_Exercise details_. Print each line of the listing once more, precisely as given.

_Data extract_.

◇ ◇ ◇ ◇ ◇

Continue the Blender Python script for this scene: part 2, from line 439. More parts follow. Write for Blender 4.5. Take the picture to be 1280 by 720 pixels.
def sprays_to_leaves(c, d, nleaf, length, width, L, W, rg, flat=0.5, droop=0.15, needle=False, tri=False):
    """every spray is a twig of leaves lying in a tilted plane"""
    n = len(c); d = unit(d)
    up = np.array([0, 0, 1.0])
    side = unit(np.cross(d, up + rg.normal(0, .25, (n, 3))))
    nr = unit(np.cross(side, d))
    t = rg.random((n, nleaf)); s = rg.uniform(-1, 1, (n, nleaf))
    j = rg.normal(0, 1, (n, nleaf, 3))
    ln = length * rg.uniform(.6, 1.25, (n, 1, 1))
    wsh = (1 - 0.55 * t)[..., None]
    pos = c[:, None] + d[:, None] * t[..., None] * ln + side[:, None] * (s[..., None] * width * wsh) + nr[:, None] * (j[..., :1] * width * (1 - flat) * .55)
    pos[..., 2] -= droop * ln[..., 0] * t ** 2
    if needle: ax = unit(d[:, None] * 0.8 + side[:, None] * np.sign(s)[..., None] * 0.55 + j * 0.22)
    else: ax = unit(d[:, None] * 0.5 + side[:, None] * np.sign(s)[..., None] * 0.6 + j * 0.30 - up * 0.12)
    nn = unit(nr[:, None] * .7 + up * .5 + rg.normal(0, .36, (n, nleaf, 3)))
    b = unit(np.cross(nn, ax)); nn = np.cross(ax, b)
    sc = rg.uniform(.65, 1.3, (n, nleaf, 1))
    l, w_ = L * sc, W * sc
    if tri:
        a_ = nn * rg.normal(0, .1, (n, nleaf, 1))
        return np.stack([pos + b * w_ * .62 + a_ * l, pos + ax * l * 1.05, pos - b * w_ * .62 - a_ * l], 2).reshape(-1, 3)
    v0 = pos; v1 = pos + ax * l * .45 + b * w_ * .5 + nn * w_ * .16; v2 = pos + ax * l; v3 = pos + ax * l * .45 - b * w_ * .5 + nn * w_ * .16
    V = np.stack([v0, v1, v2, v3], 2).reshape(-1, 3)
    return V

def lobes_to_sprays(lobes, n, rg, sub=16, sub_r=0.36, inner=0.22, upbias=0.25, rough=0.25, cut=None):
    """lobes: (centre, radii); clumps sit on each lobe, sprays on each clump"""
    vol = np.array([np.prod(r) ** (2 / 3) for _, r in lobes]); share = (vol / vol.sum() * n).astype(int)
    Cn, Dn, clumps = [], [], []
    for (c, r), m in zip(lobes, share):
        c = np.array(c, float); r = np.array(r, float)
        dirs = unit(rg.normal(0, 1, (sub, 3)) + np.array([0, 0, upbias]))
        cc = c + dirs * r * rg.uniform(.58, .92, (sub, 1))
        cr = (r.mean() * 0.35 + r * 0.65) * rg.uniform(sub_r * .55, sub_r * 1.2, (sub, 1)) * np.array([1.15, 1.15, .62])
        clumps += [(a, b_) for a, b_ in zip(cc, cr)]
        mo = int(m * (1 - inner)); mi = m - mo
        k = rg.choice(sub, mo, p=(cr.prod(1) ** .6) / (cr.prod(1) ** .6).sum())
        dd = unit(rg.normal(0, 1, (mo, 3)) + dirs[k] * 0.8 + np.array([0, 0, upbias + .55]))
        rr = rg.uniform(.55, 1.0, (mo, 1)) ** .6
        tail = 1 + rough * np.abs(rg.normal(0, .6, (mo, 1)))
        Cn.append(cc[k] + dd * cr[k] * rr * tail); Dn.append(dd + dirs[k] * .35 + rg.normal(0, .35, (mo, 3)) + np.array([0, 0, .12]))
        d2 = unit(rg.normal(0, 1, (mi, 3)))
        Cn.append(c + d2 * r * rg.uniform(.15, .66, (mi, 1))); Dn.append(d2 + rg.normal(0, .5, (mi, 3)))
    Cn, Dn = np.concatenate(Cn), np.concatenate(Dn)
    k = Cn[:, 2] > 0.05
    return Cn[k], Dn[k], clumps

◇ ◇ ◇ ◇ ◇

_The response_.
Continue the Blender Python script for this scene: part 2, from line 439. More parts follow. Write for Blender 4.5. Take the picture to be 1280 by 720 pixels.
def sprays_to_leaves(c, d, nleaf, length, width, L, W, rg, flat=0.5, droop=0.15, needle=False, tri=False):
    """every spray is a twig of leaves lying in a tilted plane"""
    n = len(c); d = unit(d)
    up = np.array([0, 0, 1.0])
    side = unit(np.cross(d, up + rg.normal(0, .25, (n, 3))))
    nr = unit(np.cross(side, d))
    t = rg.random((n, nleaf)); s = rg.uniform(-1, 1, (n, nleaf))
    j = rg.normal(0, 1, (n, nleaf, 3))
    ln = length * rg.uniform(.6, 1.25, (n, 1, 1))
    wsh = (1 - 0.55 * t)[..., None]
    pos = c[:, None] + d[:, None] * t[..., None] * ln + side[:, None] * (s[..., None] * width * wsh) + nr[:, None] * (j[..., :1] * width * (1 - flat) * .55)
    pos[..., 2] -= droop * ln[..., 0] * t ** 2
    if needle: ax = unit(d[:, None] * 0.8 + side[:, None] * np.sign(s)[..., None] * 0.55 + j * 0.22)
    else: ax = unit(d[:, None] * 0.5 + side[:, None] * np.sign(s)[..., None] * 0.6 + j * 0.30 - up * 0.12)
    nn = unit(nr[:, None] * .7 + up * .5 + rg.normal(0, .36, (n, nleaf, 3)))
    b = unit(np.cross(nn, ax)); nn = np.cross(ax, b)
    sc = rg.uniform(.65, 1.3, (n, nleaf, 1))
    l, w_ = L * sc, W * sc
    if tri:
        a_ = nn * rg.normal(0, .1, (n, nleaf, 1))
        return np.stack([pos + b * w_ * .62 + a_ * l, pos + ax * l * 1.05, pos - b * w_ * .62 - a_ * l], 2).reshape(-1, 3)
    v0 = pos; v1 = pos + ax * l * .45 + b * w_ * .5 + nn * w_ * .16; v2 = pos + ax * l; v3 = pos + ax * l * .45 - b * w_ * .5 + nn * w_ * .16
    V = np.stack([v0, v1, v2, v3], 2).reshape(-1, 3)
    return V

def lobes_to_sprays(lobes, n, rg, sub=16, sub_r=0.36, inner=0.22, upbias=0.25, rough=0.25, cut=None):
    """lobes: (centre, radii); clumps sit on each lobe, sprays on each clump"""
    vol = np.array([np.prod(r) ** (2 / 3) for _, r in lobes]); share = (vol / vol.sum() * n).astype(int)
    Cn, Dn, clumps = [], [], []
    for (c, r), m in zip(lobes, share):
        c = np.array(c, float); r = np.array(r, float)
        dirs = unit(rg.normal(0, 1, (sub, 3)) + np.array([0, 0, upbias]))
        cc = c + dirs * r * rg.uniform(.58, .92, (sub, 1))
        cr = (r.mean() * 0.35 + r * 0.65) * rg.uniform(sub_r * .55, sub_r * 1.2, (sub, 1)) * np.array([1.15, 1.15, .62])
        clumps += [(a, b_) for a, b_ in zip(cc, cr)]
        mo = int(m * (1 - inner)); mi = m - mo
        k = rg.choice(sub, mo, p=(cr.prod(1) ** .6) / (cr.prod(1) ** .6).sum())
        dd = unit(rg.normal(0, 1, (mo, 3)) + dirs[k] * 0.8 + np.array([0, 0, upbias + .55]))
        rr = rg.uniform(.55, 1.0, (mo, 1)) ** .6
        tail = 1 + rough * np.abs(rg.normal(0, .6, (mo, 1)))
        Cn.append(cc[k] + dd * cr[k] * rr * tail); Dn.append(dd + dirs[k] * .35 + rg.normal(0, .35, (mo, 3)) + np.array([0, 0, .12]))
        d2 = unit(rg.normal(0, 1, (mi, 3)))
        Cn.append(c + d2 * r * rg.uniform(.15, .66, (mi, 1))); Dn.append(d2 + rg.normal(0, .5, (mi, 3)))
    Cn, Dn = np.concatenate(Cn), np.concatenate(Dn)
    k = Cn[:, 2] > 0.05
    return Cn[k], Dn[k], clumps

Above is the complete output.